All In The Campaign for Blair Academy 2018-2025
Participants in the Afghan School Project
Mia Leddy
Future of the Afghan School Project Uncertain
Adele Starrs

The girls live in remote central Afghanistan, a region of deep, narrow valleys and jagged mountains, where most families raise chickens and students walk long distances to school. They write to their Blair pen pals regularly, sharing everything from the mundane moments of their daily lives to the dreams they hold for themselves. A recent letter from an Afghan girl to Blair’s Mia Leddy ’23, written in neatly curving script, starts, “Hello, dear friend! I have a sheep. My favorite subjects are English, math and chemistry.” 

In her fourth year participating in the program, Mia has been corresponding with six Afghan girls between the ages of 15 to 20 for several years, and she says that once a relationship is established, letters can get very personal. “After a few letters, they start talking more about their personal lives. They go into the difficulties they face. Sometimes they write that their dad is forcing them to marry someone at 18. Sometimes they are happy about it, sharing the happy news that they are getting married.” In each situation, Mia says, “I just try to be a sounding board, to be a place where my writing partner can express her feelings.” 

Started several years ago by student Emily Lunger ’17, Blair’s letter exchange is part of the Afghan School Project. Created in 2003 through St. Luke’s Church in Hope, New Jersey, the initiative started with the goal of raising money to build a school in Afghanistan. The organization has since helped to construct the Yakawlang Central Girls High School in Bamiyan Province, which enrolls about 1,000 girls in 7th through 12th grades. The Afghan School Project continues to support the school today through fundraising for needed equipment as well as through the letter exchange.
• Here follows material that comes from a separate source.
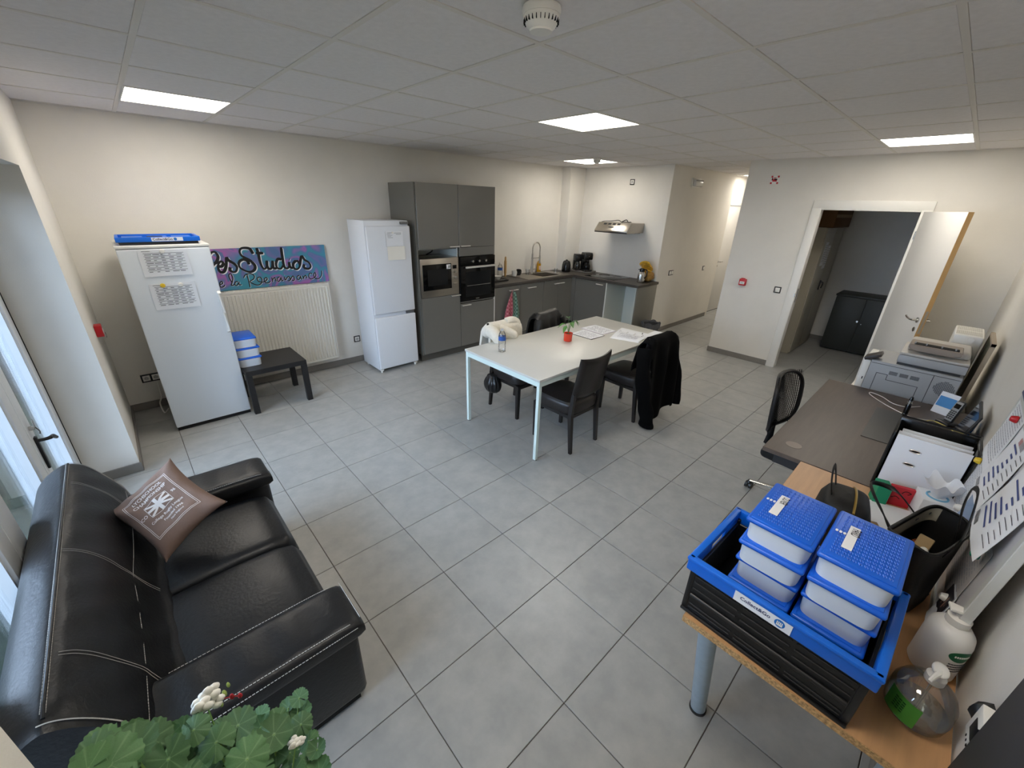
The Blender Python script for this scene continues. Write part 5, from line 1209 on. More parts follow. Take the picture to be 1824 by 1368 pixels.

 “The Afghan schoolgirls have dreams of becoming doctors, lawyers, engineers and teachers, but in order to go to university and have professional careers, they need to know English,” Emily said when she first became involved. “In our letters, we encourage them to follow their dreams and practice English skills, which they do when they write back. It’s partly an academic exercise, but it involves a great deal of friendship and love, too.”

Global Developments

Until recently, between 30 and 50 Blair students participated in the letter-writing program each year, but, given recent global developments, the future of the program is uncertain. Communication with the Yakawlang Central Girls High School has broken down, and it is unknown whether Blair’s Afghan pen pals will be permitted to continue corresponding or receive a secondary education.

Faculty advisor to the program, Director of Communications Andee Ryerson, is heartbroken about recent developments. “It is painful to realize that the Afghan School Project may have come to an end and that the futures of our pen pals are so uncertain,” she says. While she and the students had hoped there might be a final exchange of letters, it simply isn’t possible now.

Blair Students Rise to the Occasion

For her part, when Mia Leddy learned of recent developments in Afghanistan, her thoughts immediately turned to the pen pals she has known for years. “When I found out about what was happening in Afghanistan, it hit really close to home,” she says. “We’ve been writing letters to these girls for years. We will likely lose contact. It was so disheartening to know our friends are struggling and there’s not much we can do about it.”

Determined to help, Mia rounded up classmates involved with the Afghan School Project and, after discussing recent developments, the group decided to hold a fundraiser. Using student and faculty volunteers, the group sold a wide assortment of baked goods to the many visitors on campus at Community Weekend in September. “To our delight, we raised just over $600,” she says, beaming. Since the group cannot guarantee that funds raised for the Yakawlang School will safely reach their destination, they decided to put the proceeds toward ventures, such as SavetheChildren.org, that are helping support Afghan families and children recently arrived at temporary shelters in the United States. 

“I’m really proud that after cultivating these relationships with their Afghan pen pals so carefully, Blair students are turning their desire to help others into action,” says Mrs. Ryerson. 
 
As for Mia, she is busy studying in a cozy chair in Blair’s warm library, pausing at times to think about her pen pals in the Afghan highlands and what they might be doing. She has one more letter that she knows she can’t send now, but she hopes it will make it to Afghanistan someday soon. Until then, she knows that her friends on the other side of the world will resolutely face an uncertain future.